▶ _DESCRIPTION OF THE TASK_:
Output exactly the lines from the first one down to the line containing "scene.camera = camera", inclusive.

--- Start of GIVEN INFORMATION ---

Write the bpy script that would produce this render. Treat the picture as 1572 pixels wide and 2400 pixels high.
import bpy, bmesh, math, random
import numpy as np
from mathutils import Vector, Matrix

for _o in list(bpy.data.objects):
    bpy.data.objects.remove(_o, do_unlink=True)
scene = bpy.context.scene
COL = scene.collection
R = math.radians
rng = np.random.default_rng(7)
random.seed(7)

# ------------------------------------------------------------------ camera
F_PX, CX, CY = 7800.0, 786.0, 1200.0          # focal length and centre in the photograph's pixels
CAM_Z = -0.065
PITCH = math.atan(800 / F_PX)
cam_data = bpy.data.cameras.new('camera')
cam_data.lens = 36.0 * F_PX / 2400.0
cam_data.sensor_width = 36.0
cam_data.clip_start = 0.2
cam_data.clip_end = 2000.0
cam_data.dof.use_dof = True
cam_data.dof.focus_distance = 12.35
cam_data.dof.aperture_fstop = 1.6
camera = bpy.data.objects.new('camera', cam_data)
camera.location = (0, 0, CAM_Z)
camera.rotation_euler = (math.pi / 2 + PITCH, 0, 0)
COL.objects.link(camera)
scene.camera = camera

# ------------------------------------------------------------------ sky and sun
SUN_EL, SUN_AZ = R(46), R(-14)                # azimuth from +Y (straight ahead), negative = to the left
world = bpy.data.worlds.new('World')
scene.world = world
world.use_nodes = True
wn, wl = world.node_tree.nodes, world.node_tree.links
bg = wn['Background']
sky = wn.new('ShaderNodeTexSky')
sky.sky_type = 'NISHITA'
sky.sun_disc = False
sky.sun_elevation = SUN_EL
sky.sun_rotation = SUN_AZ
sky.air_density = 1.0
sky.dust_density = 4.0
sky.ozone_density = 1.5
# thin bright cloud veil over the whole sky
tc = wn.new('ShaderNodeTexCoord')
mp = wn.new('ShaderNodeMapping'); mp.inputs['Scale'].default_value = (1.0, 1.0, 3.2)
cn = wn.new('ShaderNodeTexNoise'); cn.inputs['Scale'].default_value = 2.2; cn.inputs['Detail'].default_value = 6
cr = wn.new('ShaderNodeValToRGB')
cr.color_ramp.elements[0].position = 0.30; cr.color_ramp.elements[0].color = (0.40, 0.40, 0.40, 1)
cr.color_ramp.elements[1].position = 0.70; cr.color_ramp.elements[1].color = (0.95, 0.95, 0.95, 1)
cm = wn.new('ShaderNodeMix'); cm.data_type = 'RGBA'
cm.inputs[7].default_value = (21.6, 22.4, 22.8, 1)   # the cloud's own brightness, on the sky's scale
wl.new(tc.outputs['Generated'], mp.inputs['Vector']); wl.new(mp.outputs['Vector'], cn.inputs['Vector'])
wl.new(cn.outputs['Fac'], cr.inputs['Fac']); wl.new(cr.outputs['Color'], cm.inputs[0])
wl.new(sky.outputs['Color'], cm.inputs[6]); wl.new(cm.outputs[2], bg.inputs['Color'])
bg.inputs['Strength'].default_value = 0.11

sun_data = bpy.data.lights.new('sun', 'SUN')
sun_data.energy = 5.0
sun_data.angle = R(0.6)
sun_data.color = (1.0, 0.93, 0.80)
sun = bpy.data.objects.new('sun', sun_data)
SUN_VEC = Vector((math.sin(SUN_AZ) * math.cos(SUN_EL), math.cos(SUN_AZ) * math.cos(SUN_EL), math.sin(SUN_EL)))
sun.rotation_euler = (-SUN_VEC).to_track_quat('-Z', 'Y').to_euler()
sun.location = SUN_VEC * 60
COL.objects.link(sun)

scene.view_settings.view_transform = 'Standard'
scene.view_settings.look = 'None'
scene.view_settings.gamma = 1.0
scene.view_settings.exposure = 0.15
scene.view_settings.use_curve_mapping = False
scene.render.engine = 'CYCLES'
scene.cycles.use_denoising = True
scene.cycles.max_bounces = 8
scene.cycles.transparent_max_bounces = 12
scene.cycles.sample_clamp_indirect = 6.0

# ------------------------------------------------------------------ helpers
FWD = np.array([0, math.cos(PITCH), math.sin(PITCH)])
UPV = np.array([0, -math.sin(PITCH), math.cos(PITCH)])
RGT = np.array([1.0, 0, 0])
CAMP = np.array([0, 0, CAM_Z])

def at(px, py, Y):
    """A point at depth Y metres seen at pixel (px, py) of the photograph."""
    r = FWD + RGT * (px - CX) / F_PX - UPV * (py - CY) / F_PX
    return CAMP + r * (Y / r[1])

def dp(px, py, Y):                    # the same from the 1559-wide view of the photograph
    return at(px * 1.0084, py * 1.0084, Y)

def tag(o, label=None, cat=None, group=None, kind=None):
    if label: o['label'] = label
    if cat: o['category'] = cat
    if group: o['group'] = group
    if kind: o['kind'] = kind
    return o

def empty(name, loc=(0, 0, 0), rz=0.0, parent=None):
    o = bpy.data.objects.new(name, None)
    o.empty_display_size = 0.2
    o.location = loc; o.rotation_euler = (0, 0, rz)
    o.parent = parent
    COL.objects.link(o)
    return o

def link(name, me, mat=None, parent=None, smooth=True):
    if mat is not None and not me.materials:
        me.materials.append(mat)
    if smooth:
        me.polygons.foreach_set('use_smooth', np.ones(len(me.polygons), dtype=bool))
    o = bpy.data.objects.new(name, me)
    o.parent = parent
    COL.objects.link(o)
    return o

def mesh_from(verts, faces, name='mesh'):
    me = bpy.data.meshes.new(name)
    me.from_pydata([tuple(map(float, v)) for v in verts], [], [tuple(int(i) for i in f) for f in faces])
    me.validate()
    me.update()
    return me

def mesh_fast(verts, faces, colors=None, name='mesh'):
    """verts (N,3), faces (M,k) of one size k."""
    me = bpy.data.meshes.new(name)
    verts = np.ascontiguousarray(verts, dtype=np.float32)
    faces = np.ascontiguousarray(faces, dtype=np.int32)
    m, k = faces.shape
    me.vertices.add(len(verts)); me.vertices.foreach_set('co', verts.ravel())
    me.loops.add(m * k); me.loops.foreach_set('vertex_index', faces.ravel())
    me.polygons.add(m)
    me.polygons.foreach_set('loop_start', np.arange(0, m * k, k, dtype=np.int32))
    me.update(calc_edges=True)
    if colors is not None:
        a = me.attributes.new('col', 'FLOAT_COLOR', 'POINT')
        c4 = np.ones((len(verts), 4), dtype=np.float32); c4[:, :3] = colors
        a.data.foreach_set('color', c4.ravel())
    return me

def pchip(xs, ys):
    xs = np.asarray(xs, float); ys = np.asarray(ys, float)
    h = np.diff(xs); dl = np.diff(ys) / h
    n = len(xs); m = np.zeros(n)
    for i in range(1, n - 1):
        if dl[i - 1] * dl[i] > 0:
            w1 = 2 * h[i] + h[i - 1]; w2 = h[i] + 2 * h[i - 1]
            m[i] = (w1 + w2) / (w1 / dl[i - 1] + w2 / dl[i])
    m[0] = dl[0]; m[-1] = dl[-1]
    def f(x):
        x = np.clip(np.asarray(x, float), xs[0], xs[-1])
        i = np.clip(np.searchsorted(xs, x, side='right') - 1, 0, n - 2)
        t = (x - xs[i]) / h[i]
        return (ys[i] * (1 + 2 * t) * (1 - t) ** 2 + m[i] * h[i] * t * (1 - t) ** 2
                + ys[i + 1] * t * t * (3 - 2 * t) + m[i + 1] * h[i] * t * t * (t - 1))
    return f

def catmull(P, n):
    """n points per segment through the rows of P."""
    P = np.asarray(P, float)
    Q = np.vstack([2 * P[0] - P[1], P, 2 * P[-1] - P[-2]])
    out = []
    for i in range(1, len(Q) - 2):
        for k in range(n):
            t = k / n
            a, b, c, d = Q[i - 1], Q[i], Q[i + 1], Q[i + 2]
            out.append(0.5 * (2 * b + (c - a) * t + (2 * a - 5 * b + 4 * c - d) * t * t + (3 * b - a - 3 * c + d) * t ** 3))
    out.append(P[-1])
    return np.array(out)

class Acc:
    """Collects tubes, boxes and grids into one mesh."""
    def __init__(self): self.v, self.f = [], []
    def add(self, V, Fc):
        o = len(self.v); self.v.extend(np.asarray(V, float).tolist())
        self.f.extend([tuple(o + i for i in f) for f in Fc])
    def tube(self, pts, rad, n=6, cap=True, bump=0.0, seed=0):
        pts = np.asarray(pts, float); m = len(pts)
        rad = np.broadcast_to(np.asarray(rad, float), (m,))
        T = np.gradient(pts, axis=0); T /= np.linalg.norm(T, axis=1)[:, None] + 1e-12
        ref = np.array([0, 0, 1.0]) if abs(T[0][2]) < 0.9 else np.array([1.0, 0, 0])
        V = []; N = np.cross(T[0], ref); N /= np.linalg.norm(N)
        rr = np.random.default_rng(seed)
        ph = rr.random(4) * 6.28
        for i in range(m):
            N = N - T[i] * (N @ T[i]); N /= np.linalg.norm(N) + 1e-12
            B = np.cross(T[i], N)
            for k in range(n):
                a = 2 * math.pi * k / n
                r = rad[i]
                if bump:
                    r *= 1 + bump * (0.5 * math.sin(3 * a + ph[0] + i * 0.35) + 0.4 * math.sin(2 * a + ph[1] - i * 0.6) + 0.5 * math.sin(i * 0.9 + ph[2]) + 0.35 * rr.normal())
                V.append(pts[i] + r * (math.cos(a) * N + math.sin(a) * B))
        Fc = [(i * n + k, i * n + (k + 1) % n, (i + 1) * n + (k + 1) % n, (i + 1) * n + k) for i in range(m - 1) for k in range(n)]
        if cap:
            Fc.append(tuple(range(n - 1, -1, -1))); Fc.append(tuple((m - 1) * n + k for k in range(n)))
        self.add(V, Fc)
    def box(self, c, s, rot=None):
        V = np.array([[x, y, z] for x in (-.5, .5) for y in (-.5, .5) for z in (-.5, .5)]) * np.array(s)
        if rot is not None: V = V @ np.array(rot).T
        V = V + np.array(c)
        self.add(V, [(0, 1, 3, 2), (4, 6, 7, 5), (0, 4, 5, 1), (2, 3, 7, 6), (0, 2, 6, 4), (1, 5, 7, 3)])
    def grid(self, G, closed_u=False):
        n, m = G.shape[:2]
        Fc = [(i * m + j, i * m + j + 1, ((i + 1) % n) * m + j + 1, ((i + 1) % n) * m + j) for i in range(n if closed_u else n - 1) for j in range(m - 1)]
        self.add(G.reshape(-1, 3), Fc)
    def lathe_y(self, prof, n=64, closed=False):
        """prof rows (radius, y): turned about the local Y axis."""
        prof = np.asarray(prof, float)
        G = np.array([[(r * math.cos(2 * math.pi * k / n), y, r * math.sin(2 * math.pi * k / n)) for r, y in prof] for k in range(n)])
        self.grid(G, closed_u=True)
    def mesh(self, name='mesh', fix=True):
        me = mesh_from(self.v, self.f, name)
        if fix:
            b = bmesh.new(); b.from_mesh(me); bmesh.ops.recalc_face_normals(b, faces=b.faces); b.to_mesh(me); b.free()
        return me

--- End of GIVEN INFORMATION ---

▶ _EXPECTED ANSWER_:
Write the bpy script that would produce this render. Treat the picture as 1572 pixels wide and 2400 pixels high.
import bpy, bmesh, math, random
import numpy as np
from mathutils import Vector, Matrix

for _o in list(bpy.data.objects):
    bpy.data.objects.remove(_o, do_unlink=True)
scene = bpy.context.scene
COL = scene.collection
R = math.radians
rng = np.random.default_rng(7)
random.seed(7)

# ------------------------------------------------------------------ camera
F_PX, CX, CY = 7800.0, 786.0, 1200.0          # focal length and centre in the photograph's pixels
CAM_Z = -0.065
PITCH = math.atan(800 / F_PX)
cam_data = bpy.data.cameras.new('camera')
cam_data.lens = 36.0 * F_PX / 2400.0
cam_data.sensor_width = 36.0
cam_data.clip_start = 0.2
cam_data.clip_end = 2000.0
cam_data.dof.use_dof = True
cam_data.dof.focus_distance = 12.35
cam_data.dof.aperture_fstop = 1.6
camera = bpy.data.objects.new('camera', cam_data)
camera.location = (0, 0, CAM_Z)
camera.rotation_euler = (math.pi / 2 + PITCH, 0, 0)
COL.objects.link(camera)
scene.camera = camera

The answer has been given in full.